(Task instructions):
Reproduce the following material exactly, including every line.

☆ ☆ ☆

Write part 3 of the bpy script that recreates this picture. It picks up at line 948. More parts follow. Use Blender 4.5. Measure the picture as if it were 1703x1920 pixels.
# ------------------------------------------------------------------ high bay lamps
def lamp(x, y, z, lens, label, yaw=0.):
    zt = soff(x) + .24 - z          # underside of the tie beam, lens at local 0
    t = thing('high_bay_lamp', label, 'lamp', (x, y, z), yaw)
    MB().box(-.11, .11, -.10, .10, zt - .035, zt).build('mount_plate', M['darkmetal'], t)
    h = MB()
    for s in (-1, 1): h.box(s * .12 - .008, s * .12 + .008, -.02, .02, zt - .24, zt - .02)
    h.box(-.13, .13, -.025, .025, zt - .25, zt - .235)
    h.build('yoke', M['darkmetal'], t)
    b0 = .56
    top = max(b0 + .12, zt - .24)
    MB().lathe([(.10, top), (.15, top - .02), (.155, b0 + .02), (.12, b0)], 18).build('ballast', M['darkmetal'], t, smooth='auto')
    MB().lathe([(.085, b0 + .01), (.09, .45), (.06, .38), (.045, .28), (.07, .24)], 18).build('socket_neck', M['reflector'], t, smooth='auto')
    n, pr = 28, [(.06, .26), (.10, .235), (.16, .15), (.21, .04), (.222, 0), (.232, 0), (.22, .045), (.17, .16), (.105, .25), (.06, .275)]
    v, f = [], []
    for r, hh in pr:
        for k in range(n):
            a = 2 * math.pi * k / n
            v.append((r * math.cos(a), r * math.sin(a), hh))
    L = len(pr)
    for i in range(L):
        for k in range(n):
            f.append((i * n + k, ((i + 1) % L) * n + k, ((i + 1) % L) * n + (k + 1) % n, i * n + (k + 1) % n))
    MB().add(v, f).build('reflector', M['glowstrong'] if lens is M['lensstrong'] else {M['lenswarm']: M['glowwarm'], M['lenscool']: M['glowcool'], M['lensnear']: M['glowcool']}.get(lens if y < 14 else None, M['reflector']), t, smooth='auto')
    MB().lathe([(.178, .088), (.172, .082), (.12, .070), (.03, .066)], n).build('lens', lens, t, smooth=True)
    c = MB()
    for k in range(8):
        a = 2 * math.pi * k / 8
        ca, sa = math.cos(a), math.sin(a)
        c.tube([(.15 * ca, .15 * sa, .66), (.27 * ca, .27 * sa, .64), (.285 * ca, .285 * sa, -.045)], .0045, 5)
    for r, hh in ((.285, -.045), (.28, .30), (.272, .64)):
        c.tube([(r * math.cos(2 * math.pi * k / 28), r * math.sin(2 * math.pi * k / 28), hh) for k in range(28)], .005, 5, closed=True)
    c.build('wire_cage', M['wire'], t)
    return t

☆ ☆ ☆

(Solution):
Write part 3 of the bpy script that recreates this picture. It picks up at line 948. More parts follow. Use Blender 4.5. Measure the picture as if it were 1703x1920 pixels.
# ------------------------------------------------------------------ high bay lamps
def lamp(x, y, z, lens, label, yaw=0.):
    zt = soff(x) + .24 - z          # underside of the tie beam, lens at local 0
    t = thing('high_bay_lamp', label, 'lamp', (x, y, z), yaw)
    MB().box(-.11, .11, -.10, .10, zt - .035, zt).build('mount_plate', M['darkmetal'], t)
    h = MB()
    for s in (-1, 1): h.box(s * .12 - .008, s * .12 + .008, -.02, .02, zt - .24, zt - .02)
    h.box(-.13, .13, -.025, .025, zt - .25, zt - .235)
    h.build('yoke', M['darkmetal'], t)
    b0 = .56
    top = max(b0 + .12, zt - .24)
    MB().lathe([(.10, top), (.15, top - .02), (.155, b0 + .02), (.12, b0)], 18).build('ballast', M['darkmetal'], t, smooth='auto')
    MB().lathe([(.085, b0 + .01), (.09, .45), (.06, .38), (.045, .28), (.07, .24)], 18).build('socket_neck', M['reflector'], t, smooth='auto')
    n, pr = 28, [(.06, .26), (.10, .235), (.16, .15), (.21, .04), (.222, 0), (.232, 0), (.22, .045), (.17, .16), (.105, .25), (.06, .275)]
    v, f = [], []
    for r, hh in pr:
        for k in range(n):
            a = 2 * math.pi * k / n
            v.append((r * math.cos(a), r * math.sin(a), hh))
    L = len(pr)
    for i in range(L):
        for k in range(n):
            f.append((i * n + k, ((i + 1) % L) * n + k, ((i + 1) % L) * n + (k + 1) % n, i * n + (k + 1) % n))
    MB().add(v, f).build('reflector', M['glowstrong'] if lens is M['lensstrong'] else {M['lenswarm']: M['glowwarm'], M['lenscool']: M['glowcool'], M['lensnear']: M['glowcool']}.get(lens if y < 14 else None, M['reflector']), t, smooth='auto')
    MB().lathe([(.178, .088), (.172, .082), (.12, .070), (.03, .066)], n).build('lens', lens, t, smooth=True)
    c = MB()
    for k in range(8):
        a = 2 * math.pi * k / 8
        ca, sa = math.cos(a), math.sin(a)
        c.tube([(.15 * ca, .15 * sa, .66), (.27 * ca, .27 * sa, .64), (.285 * ca, .285 * sa, -.045)], .0045, 5)
    for r, hh in ((.285, -.045), (.28, .30), (.272, .64)):
        c.tube([(r * math.cos(2 * math.pi * k / 28), r * math.sin(2 * math.pi * k / 28), hh) for k in range(28)], .005, 5, closed=True)
    c.build('wire_cage', M['wire'], t)
    return t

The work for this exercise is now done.